Transcribe the whole listing below without changing a word, but leave out every image.

— Begin —

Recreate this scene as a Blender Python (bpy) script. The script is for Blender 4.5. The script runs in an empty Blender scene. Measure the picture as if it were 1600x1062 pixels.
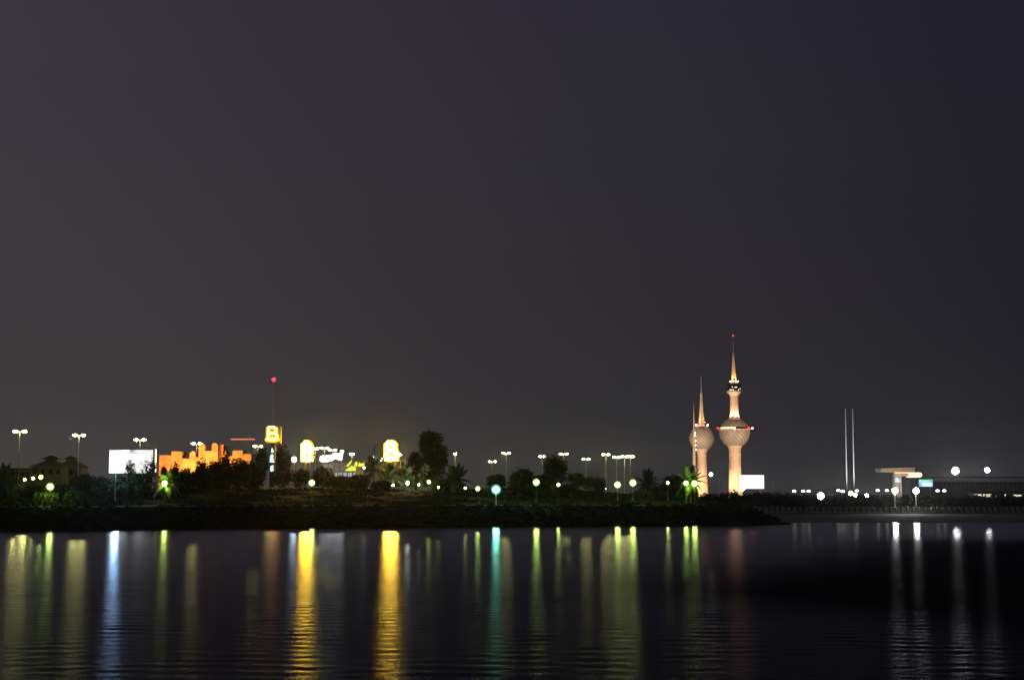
import bpy, math, random
import numpy as np
from mathutils import Vector, Matrix

random.seed(7)
S = bpy.context.scene
COL = S.collection
PI = math.pi
R = math.radians

# ------------------------------------------------------------------ camera
F_PX, HOR = 2444.0, 770.0            # focal length and horizon row, in pixels of a 1600 x 1062 frame
CAM_Z = 6.0
PITCH = math.atan((HOR - 531.0) / F_PX)
cam_data = bpy.data.cameras.new('camera')
cam_data.sensor_width = 36.0
cam_data.lens = 36.0 * F_PX / 1600.0
cam_data.clip_start = 0.5
cam_data.clip_end = 12000.0
cam = bpy.data.objects.new('camera', cam_data)
COL.objects.link(cam)
cam.location = (0, 0, CAM_Z)
cam.rotation_euler = (PI / 2 + PITCH, 0, 0)
S.camera = cam

# ------------------------------------------------------------------ night sky
world = bpy.data.worlds.new('World')
S.world = world
world.use_nodes = True
wn, wl = world.node_tree.nodes, world.node_tree.links
wn.clear()
w_out = wn.new('ShaderNodeOutputWorld')
w_bg = wn.new('ShaderNodeBackground')
w_tc = wn.new('ShaderNodeTexCoord')
w_sep = wn.new('ShaderNodeSeparateXYZ')
w_ramp = wn.new('ShaderNodeValToRGB')
w_az = wn.new('ShaderNodeMapRange')
w_mix = wn.new('ShaderNodeMix')
w_mix.data_type = 'RGBA'
w_mix.blend_type = 'MULTIPLY'
w_mix.inputs[0].default_value = 1.0
w_az2 = wn.new('ShaderNodeValToRGB')
e = w_ramp.color_ramp.elements
e[0].position = 0.0
e[0].color = (0.0420, 0.0400, 0.0420, 1)
k = w_ramp.color_ramp.elements.new(0.045)
k.color = (0.0325, 0.0305, 0.0345, 1)
e = w_ramp.color_ramp.elements
e[2].position = 1.0
e[2].color = (0.0120, 0.0115, 0.0200, 1)
k = w_ramp.color_ramp.elements.new(0.12)
k.color = (0.0310, 0.0280, 0.0335, 1)
k = w_ramp.color_ramp.elements.new(0.34)
k.color = (0.0262, 0.0232, 0.0362, 1)
# town on the left side of the view: its sky glow is warmer and a little brighter
e = w_az2.color_ramp.elements
e[0].position = 0.0
e[0].color = (1.74, 1.62, 1.50, 1)
e[1].position = 1.0
e[1].color = (0.38, 0.40, 0.50, 1)
kk_ = w_az2.color_ramp.elements.new(0.5)
kk_.color = (1.0, 1.0, 1.0, 1)
w_az.inputs['From Min'].default_value = -0.42
w_az.inputs['From Max'].default_value = 0.42
wl.new(w_tc.outputs['Generated'], w_sep.inputs[0])
wl.new(w_sep.outputs['Z'], w_ramp.inputs[0])
wl.new(w_sep.outputs['X'], w_az.inputs['Value'])
wl.new(w_az.outputs[0], w_az2.inputs[0])
wl.new(w_ramp.outputs[0], w_mix.inputs[6])
wl.new(w_az2.outputs[0], w_mix.inputs[7])
wl.new(w_mix.outputs[2], w_bg.inputs['Color'])
w_bg.inputs['Strength'].default_value = 1.0
wl.new(w_bg.outputs[0], w_out.inputs['Surface'])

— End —

■ EXERCISE SOLUTION:
Recreate this scene as a Blender Python (bpy) script. The script is for Blender 4.5. The script runs in an empty Blender scene. Measure the picture as if it were 1600x1062 pixels.
import bpy, math, random
import numpy as np
from mathutils import Vector, Matrix

random.seed(7)
S = bpy.context.scene
COL = S.collection
PI = math.pi
R = math.radians

# ------------------------------------------------------------------ camera
F_PX, HOR = 2444.0, 770.0            # focal length and horizon row, in pixels of a 1600 x 1062 frame
CAM_Z = 6.0
PITCH = math.atan((HOR - 531.0) / F_PX)
cam_data = bpy.data.cameras.new('camera')
cam_data.sensor_width = 36.0
cam_data.lens = 36.0 * F_PX / 1600.0
cam_data.clip_start = 0.5
cam_data.clip_end = 12000.0
cam = bpy.data.objects.new('camera', cam_data)
COL.objects.link(cam)
cam.location = (0, 0, CAM_Z)
cam.rotation_euler = (PI / 2 + PITCH, 0, 0)
S.camera = cam

# ------------------------------------------------------------------ night sky
world = bpy.data.worlds.new('World')
S.world = world
world.use_nodes = True
wn, wl = world.node_tree.nodes, world.node_tree.links
wn.clear()
w_out = wn.new('ShaderNodeOutputWorld')
w_bg = wn.new('ShaderNodeBackground')
w_tc = wn.new('ShaderNodeTexCoord')
w_sep = wn.new('ShaderNodeSeparateXYZ')
w_ramp = wn.new('ShaderNodeValToRGB')
w_az = wn.new('ShaderNodeMapRange')
w_mix = wn.new('ShaderNodeMix')
w_mix.data_type = 'RGBA'
w_mix.blend_type = 'MULTIPLY'
w_mix.inputs[0].default_value = 1.0
w_az2 = wn.new('ShaderNodeValToRGB')
e = w_ramp.color_ramp.elements
e[0].position = 0.0
e[0].color = (0.0420, 0.0400, 0.0420, 1)
k = w_ramp.color_ramp.elements.new(0.045)
k.color = (0.0325, 0.0305, 0.0345, 1)
e = w_ramp.color_ramp.elements
e[2].position = 1.0
e[2].color = (0.0120, 0.0115, 0.0200, 1)
k = w_ramp.color_ramp.elements.new(0.12)
k.color = (0.0310, 0.0280, 0.0335, 1)
k = w_ramp.color_ramp.elements.new(0.34)
k.color = (0.0262, 0.0232, 0.0362, 1)
# town on the left side of the view: its sky glow is warmer and a little brighter
e = w_az2.color_ramp.elements
e[0].position = 0.0
e[0].color = (1.74, 1.62, 1.50, 1)
e[1].position = 1.0
e[1].color = (0.38, 0.40, 0.50, 1)
kk_ = w_az2.color_ramp.elements.new(0.5)
kk_.color = (1.0, 1.0, 1.0, 1)
w_az.inputs['From Min'].default_value = -0.42
w_az.inputs['From Max'].default_value = 0.42
wl.new(w_tc.outputs['Generated'], w_sep.inputs[0])
wl.new(w_sep.outputs['Z'], w_ramp.inputs[0])
wl.new(w_sep.outputs['X'], w_az.inputs['Value'])
wl.new(w_az.outputs[0], w_az2.inputs[0])
wl.new(w_ramp.outputs[0], w_mix.inputs[6])
wl.new(w_az2.outputs[0], w_mix.inputs[7])
wl.new(w_mix.outputs[2], w_bg.inputs['Color'])
w_bg.inputs['Strength'].default_value = 1.0
wl.new(w_bg.outputs[0], w_out.inputs['Surface'])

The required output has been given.